Records for this exercise —
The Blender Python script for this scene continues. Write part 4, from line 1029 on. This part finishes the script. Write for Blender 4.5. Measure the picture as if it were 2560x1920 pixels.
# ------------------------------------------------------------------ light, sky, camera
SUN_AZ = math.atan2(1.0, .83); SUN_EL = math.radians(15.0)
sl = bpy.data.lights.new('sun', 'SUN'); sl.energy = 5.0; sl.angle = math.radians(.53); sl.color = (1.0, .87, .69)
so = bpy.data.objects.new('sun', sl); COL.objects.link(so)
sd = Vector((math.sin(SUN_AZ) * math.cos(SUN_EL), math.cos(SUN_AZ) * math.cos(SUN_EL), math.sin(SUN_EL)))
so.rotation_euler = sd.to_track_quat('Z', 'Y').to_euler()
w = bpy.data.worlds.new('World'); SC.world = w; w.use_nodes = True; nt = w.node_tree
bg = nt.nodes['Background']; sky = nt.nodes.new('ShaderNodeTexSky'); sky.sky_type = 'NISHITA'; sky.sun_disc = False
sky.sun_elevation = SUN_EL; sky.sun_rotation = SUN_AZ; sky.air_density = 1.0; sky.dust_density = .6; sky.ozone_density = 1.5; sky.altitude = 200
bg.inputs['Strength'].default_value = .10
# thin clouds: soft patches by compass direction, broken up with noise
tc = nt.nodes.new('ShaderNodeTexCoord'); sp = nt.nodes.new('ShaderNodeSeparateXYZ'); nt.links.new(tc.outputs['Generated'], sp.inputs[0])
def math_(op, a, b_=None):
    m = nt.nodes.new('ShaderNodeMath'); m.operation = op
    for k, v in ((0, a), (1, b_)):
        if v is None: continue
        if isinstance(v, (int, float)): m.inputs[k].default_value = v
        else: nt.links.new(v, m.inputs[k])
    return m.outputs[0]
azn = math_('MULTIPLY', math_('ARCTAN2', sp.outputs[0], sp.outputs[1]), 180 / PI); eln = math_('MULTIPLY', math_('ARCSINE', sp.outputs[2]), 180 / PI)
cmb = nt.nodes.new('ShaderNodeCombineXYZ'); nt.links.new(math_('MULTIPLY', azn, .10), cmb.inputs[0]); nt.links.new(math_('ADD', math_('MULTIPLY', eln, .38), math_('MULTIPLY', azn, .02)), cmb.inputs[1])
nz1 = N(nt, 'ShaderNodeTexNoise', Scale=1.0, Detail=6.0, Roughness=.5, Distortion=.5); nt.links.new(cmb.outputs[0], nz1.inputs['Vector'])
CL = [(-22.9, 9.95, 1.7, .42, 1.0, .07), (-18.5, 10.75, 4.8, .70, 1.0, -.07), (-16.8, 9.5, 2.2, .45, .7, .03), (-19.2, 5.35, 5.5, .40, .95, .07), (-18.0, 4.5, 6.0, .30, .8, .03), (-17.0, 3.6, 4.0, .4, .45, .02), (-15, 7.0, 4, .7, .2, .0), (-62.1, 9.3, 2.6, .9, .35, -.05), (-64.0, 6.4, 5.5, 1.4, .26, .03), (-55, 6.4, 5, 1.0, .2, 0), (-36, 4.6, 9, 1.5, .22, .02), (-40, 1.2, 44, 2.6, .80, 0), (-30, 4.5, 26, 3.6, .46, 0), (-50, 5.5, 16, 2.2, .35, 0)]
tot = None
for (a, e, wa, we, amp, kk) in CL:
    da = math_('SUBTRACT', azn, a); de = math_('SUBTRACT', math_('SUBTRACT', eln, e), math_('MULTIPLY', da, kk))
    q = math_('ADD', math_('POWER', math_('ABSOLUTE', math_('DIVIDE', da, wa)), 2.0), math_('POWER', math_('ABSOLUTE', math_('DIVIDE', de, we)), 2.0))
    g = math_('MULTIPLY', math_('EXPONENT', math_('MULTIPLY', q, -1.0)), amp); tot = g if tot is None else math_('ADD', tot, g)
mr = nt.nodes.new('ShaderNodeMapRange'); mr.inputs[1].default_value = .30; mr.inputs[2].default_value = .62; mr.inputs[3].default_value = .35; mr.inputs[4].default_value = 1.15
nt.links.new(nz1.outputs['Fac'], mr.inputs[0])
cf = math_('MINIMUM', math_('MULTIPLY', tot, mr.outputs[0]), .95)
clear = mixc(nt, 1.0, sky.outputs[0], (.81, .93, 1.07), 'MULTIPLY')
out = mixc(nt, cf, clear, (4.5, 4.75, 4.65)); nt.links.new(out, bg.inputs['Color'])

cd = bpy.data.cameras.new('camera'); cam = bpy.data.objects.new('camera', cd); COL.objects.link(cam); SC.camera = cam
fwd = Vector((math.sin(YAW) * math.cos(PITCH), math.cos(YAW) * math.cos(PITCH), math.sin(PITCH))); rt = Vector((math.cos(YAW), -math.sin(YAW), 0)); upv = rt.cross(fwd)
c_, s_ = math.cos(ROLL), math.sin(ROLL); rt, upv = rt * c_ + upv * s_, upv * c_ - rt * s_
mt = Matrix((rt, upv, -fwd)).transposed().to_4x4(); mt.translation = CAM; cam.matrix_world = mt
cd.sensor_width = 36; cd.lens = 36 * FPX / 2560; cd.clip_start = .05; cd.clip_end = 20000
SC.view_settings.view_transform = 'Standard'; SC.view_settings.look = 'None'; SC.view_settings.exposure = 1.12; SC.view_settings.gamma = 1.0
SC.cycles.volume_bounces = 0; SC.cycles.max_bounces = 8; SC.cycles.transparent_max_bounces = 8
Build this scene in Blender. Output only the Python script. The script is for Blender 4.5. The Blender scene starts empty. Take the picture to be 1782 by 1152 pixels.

Instructions for the task —
Reproduce the listing in full. Keep it exactly as written.

Task answer —
The Blender Python script for this scene continues. Write part 4, from line 1029 on. This part finishes the script. Write for Blender 4.5. Measure the picture as if it were 2560x1920 pixels.
# ------------------------------------------------------------------ light, sky, camera
SUN_AZ = math.atan2(1.0, .83); SUN_EL = math.radians(15.0)
sl = bpy.data.lights.new('sun', 'SUN'); sl.energy = 5.0; sl.angle = math.radians(.53); sl.color = (1.0, .87, .69)
so = bpy.data.objects.new('sun', sl); COL.objects.link(so)
sd = Vector((math.sin(SUN_AZ) * math.cos(SUN_EL), math.cos(SUN_AZ) * math.cos(SUN_EL), math.sin(SUN_EL)))
so.rotation_euler = sd.to_track_quat('Z', 'Y').to_euler()
w = bpy.data.worlds.new('World'); SC.world = w; w.use_nodes = True; nt = w.node_tree
bg = nt.nodes['Background']; sky = nt.nodes.new('ShaderNodeTexSky'); sky.sky_type = 'NISHITA'; sky.sun_disc = False
sky.sun_elevation = SUN_EL; sky.sun_rotation = SUN_AZ; sky.air_density = 1.0; sky.dust_density = .6; sky.ozone_density = 1.5; sky.altitude = 200
bg.inputs['Strength'].default_value = .10
# thin clouds: soft patches by compass direction, broken up with noise
tc = nt.nodes.new('ShaderNodeTexCoord'); sp = nt.nodes.new('ShaderNodeSeparateXYZ'); nt.links.new(tc.outputs['Generated'], sp.inputs[0])
def math_(op, a, b_=None):
    m = nt.nodes.new('ShaderNodeMath'); m.operation = op
    for k, v in ((0, a), (1, b_)):
        if v is None: continue
        if isinstance(v, (int, float)): m.inputs[k].default_value = v
        else: nt.links.new(v, m.inputs[k])
    return m.outputs[0]
azn = math_('MULTIPLY', math_('ARCTAN2', sp.outputs[0], sp.outputs[1]), 180 / PI); eln = math_('MULTIPLY', math_('ARCSINE', sp.outputs[2]), 180 / PI)
cmb = nt.nodes.new('ShaderNodeCombineXYZ'); nt.links.new(math_('MULTIPLY', azn, .10), cmb.inputs[0]); nt.links.new(math_('ADD', math_('MULTIPLY', eln, .38), math_('MULTIPLY', azn, .02)), cmb.inputs[1])
nz1 = N(nt, 'ShaderNodeTexNoise', Scale=1.0, Detail=6.0, Roughness=.5, Distortion=.5); nt.links.new(cmb.outputs[0], nz1.inputs['Vector'])
CL = [(-22.9, 9.95, 1.7, .42, 1.0, .07), (-18.5, 10.75, 4.8, .70, 1.0, -.07), (-16.8, 9.5, 2.2, .45, .7, .03), (-19.2, 5.35, 5.5, .40, .95, .07), (-18.0, 4.5, 6.0, .30, .8, .03), (-17.0, 3.6, 4.0, .4, .45, .02), (-15, 7.0, 4, .7, .2, .0), (-62.1, 9.3, 2.6, .9, .35, -.05), (-64.0, 6.4, 5.5, 1.4, .26, .03), (-55, 6.4, 5, 1.0, .2, 0), (-36, 4.6, 9, 1.5, .22, .02), (-40, 1.2, 44, 2.6, .80, 0), (-30, 4.5, 26, 3.6, .46, 0), (-50, 5.5, 16, 2.2, .35, 0)]
tot = None
for (a, e, wa, we, amp, kk) in CL:
    da = math_('SUBTRACT', azn, a); de = math_('SUBTRACT', math_('SUBTRACT', eln, e), math_('MULTIPLY', da, kk))
    q = math_('ADD', math_('POWER', math_('ABSOLUTE', math_('DIVIDE', da, wa)), 2.0), math_('POWER', math_('ABSOLUTE', math_('DIVIDE', de, we)), 2.0))
    g = math_('MULTIPLY', math_('EXPONENT', math_('MULTIPLY', q, -1.0)), amp); tot = g if tot is None else math_('ADD', tot, g)
mr = nt.nodes.new('ShaderNodeMapRange'); mr.inputs[1].default_value = .30; mr.inputs[2].default_value = .62; mr.inputs[3].default_value = .35; mr.inputs[4].default_value = 1.15
nt.links.new(nz1.outputs['Fac'], mr.inputs[0])
cf = math_('MINIMUM', math_('MULTIPLY', tot, mr.outputs[0]), .95)
clear = mixc(nt, 1.0, sky.outputs[0], (.81, .93, 1.07), 'MULTIPLY')
out = mixc(nt, cf, clear, (4.5, 4.75, 4.65)); nt.links.new(out, bg.inputs['Color'])

cd = bpy.data.cameras.new('camera'); cam = bpy.data.objects.new('camera', cd); COL.objects.link(cam); SC.camera = cam
fwd = Vector((math.sin(YAW) * math.cos(PITCH), math.cos(YAW) * math.cos(PITCH), math.sin(PITCH))); rt = Vector((math.cos(YAW), -math.sin(YAW), 0)); upv = rt.cross(fwd)
c_, s_ = math.cos(ROLL), math.sin(ROLL); rt, upv = rt * c_ + upv * s_, upv * c_ - rt * s_
mt = Matrix((rt, upv, -fwd)).transposed().to_4x4(); mt.translation = CAM; cam.matrix_world = mt
cd.sensor_width = 36; cd.lens = 36 * FPX / 2560; cd.clip_start = .05; cd.clip_end = 20000
SC.view_settings.view_transform = 'Standard'; SC.view_settings.look = 'None'; SC.view_settings.exposure = 1.12; SC.view_settings.gamma = 1.0
SC.cycles.volume_bounces = 0; SC.cycles.max_bounces = 8; SC.cycles.transparent_max_bounces = 8
Build this scene in Blender. Output only the Python script. The script is for Blender 4.5. The Blender scene starts empty. Take the picture to be 1782 by 1152 pixels.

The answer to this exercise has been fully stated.